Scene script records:
--- Start ---

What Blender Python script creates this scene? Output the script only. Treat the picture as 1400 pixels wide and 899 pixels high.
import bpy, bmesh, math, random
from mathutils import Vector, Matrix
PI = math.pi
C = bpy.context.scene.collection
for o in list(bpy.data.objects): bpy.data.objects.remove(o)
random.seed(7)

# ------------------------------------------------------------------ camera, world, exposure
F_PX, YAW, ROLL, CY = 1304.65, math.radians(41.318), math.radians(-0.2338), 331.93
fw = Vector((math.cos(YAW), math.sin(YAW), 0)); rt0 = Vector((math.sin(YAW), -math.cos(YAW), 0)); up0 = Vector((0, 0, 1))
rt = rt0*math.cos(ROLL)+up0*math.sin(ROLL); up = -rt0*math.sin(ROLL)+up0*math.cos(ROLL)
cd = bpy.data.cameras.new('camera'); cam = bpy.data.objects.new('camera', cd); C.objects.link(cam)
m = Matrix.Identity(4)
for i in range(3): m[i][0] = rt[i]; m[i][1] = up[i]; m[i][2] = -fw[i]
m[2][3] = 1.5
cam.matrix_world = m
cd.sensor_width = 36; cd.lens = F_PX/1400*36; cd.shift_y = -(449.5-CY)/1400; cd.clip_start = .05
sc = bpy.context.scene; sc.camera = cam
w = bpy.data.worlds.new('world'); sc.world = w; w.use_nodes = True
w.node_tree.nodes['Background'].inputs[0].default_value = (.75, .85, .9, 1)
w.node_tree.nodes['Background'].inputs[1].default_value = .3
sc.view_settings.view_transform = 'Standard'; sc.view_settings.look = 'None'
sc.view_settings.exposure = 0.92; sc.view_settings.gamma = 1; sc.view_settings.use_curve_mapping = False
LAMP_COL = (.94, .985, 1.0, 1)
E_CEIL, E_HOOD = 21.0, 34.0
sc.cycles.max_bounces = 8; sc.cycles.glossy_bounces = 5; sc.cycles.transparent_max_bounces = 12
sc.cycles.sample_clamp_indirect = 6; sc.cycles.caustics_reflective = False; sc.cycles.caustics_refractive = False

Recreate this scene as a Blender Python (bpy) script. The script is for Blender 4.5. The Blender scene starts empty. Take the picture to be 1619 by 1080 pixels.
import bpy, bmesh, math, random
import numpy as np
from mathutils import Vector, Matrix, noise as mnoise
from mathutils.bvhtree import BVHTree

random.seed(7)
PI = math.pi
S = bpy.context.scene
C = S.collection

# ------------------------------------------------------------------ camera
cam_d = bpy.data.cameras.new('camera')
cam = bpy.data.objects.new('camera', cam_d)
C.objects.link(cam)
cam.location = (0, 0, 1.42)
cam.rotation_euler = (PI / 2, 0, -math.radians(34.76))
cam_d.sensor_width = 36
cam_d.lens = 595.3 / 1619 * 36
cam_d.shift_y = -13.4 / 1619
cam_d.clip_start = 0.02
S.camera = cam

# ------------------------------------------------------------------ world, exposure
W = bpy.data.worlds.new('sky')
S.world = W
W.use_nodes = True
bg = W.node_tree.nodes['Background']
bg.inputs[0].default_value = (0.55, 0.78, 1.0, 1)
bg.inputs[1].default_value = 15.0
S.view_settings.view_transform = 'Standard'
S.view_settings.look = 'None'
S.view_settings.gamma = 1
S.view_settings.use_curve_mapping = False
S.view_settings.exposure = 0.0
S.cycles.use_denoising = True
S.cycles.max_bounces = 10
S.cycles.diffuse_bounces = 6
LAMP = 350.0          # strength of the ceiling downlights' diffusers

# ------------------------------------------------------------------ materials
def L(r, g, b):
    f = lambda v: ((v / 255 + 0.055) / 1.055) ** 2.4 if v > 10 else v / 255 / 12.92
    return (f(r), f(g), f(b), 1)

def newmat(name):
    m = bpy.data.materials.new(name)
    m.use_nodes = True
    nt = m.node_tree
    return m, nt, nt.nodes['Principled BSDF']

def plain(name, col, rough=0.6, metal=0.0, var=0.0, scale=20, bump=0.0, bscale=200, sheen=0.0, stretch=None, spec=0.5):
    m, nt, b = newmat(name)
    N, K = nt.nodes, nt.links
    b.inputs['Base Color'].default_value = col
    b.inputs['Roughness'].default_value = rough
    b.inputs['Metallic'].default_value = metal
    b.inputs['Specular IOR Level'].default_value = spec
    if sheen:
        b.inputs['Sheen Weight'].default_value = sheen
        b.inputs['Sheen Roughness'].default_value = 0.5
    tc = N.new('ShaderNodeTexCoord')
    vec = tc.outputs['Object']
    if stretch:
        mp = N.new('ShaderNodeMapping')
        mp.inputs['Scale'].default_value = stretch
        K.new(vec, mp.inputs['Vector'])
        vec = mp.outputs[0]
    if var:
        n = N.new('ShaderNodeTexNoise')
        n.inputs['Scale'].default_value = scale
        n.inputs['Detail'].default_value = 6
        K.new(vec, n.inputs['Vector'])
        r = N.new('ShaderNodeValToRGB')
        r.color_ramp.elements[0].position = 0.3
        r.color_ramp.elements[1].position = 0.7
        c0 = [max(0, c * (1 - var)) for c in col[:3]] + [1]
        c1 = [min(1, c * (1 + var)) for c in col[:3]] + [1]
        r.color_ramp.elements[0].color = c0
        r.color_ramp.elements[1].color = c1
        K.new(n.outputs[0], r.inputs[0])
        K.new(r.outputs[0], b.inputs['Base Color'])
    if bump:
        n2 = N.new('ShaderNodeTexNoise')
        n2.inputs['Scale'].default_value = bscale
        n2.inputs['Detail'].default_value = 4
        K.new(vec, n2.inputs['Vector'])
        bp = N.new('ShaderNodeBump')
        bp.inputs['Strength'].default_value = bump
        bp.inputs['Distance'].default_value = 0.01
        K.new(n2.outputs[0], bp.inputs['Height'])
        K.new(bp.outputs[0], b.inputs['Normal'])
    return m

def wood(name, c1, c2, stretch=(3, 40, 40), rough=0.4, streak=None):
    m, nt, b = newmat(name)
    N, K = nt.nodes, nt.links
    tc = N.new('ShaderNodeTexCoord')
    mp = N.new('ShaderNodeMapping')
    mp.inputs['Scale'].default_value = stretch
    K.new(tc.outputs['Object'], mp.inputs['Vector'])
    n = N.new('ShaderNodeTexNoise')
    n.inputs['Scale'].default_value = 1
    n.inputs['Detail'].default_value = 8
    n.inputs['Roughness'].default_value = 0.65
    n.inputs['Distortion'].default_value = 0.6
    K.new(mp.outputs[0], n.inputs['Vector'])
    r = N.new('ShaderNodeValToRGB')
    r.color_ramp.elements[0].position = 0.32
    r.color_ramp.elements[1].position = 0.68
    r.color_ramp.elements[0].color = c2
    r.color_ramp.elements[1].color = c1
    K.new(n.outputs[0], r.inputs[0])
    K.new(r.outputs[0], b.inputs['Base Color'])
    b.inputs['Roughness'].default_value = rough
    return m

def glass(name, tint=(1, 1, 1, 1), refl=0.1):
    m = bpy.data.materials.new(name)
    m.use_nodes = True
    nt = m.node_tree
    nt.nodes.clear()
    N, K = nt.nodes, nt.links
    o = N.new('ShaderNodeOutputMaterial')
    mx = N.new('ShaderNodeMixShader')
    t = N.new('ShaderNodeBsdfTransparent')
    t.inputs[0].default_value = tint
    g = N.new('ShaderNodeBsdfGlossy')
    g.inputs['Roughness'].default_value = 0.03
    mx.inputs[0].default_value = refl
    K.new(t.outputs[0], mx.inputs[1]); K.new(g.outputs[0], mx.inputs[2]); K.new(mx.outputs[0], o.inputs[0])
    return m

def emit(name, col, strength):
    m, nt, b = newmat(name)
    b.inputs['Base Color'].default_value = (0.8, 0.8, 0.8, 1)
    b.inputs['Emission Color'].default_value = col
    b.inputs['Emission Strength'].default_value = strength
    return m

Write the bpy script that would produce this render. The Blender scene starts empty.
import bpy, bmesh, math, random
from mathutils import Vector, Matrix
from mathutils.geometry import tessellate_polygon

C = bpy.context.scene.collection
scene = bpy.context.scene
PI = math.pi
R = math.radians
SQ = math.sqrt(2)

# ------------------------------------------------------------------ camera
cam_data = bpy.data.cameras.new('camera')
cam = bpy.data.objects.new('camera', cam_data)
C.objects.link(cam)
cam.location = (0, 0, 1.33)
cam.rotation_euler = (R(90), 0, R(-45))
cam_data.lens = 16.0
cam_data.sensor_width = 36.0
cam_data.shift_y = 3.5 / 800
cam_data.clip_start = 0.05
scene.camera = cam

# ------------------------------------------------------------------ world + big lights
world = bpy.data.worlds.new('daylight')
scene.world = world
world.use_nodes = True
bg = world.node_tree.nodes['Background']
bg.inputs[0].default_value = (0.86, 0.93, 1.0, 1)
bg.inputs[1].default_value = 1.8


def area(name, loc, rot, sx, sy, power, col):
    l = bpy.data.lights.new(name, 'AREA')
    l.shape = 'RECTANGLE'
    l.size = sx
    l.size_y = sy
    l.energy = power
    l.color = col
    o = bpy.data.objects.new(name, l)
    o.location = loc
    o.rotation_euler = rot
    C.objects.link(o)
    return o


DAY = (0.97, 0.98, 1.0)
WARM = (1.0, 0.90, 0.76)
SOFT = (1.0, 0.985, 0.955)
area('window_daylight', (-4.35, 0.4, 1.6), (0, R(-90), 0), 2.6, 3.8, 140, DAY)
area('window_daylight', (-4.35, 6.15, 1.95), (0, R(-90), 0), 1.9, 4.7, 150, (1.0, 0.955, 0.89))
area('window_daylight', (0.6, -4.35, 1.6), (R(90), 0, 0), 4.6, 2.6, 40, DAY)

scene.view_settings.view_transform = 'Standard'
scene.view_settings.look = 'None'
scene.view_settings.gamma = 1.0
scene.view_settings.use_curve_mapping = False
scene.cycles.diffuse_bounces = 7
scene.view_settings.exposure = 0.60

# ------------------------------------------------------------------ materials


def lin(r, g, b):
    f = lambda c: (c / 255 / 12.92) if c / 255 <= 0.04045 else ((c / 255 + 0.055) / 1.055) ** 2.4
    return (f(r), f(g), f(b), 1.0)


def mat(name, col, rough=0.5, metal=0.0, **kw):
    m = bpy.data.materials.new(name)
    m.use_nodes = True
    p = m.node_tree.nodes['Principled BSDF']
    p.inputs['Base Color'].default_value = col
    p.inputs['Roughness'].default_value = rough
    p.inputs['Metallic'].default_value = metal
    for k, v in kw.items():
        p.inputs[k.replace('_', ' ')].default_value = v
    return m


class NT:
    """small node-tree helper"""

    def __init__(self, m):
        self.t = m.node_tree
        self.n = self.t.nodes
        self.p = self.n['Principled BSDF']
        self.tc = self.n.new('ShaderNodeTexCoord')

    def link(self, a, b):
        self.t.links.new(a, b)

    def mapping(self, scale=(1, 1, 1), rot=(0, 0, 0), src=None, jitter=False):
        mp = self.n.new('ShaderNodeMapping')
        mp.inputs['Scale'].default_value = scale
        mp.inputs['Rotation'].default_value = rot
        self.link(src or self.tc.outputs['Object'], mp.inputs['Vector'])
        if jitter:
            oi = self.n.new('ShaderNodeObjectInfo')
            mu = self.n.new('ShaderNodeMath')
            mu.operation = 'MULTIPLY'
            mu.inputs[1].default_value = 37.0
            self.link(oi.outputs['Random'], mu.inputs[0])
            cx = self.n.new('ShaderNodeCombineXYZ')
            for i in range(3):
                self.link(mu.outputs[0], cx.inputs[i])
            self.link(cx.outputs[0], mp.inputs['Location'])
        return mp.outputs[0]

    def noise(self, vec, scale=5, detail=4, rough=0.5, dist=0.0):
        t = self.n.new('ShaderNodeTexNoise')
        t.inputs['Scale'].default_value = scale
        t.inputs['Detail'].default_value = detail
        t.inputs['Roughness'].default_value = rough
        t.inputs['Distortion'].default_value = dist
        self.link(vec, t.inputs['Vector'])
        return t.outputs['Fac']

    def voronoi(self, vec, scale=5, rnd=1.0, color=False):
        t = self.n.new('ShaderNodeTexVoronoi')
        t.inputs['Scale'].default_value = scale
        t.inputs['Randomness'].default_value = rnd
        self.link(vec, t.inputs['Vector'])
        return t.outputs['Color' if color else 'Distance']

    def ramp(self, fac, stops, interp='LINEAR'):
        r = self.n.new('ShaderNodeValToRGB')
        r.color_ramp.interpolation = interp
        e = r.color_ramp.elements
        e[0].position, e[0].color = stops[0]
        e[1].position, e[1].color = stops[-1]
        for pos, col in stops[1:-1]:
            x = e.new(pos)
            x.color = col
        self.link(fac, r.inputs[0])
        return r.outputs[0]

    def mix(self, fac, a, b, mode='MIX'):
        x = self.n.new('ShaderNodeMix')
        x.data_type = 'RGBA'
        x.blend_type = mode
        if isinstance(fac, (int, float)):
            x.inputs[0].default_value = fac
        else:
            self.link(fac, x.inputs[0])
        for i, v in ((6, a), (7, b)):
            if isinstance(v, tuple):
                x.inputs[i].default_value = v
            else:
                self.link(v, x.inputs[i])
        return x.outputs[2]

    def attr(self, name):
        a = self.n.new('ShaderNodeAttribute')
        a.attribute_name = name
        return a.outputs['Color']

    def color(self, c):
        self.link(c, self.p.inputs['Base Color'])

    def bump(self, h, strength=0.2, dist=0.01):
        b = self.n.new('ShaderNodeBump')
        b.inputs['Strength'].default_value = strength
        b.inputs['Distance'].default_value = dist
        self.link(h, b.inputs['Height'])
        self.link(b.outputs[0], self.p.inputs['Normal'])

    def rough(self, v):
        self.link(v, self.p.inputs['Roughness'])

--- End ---

Brief: Beginning with the line containing "Write the bpy" and ending with the line containing "SQ = math.sqrt(2)", extract those lines exactly from the listing above, and only those.

Output below:
Write the bpy script that would produce this render. The Blender scene starts empty.
import bpy, bmesh, math, random
from mathutils import Vector, Matrix
from mathutils.geometry import tessellate_polygon

C = bpy.context.scene.collection
scene = bpy.context.scene
PI = math.pi
R = math.radians
SQ = math.sqrt(2)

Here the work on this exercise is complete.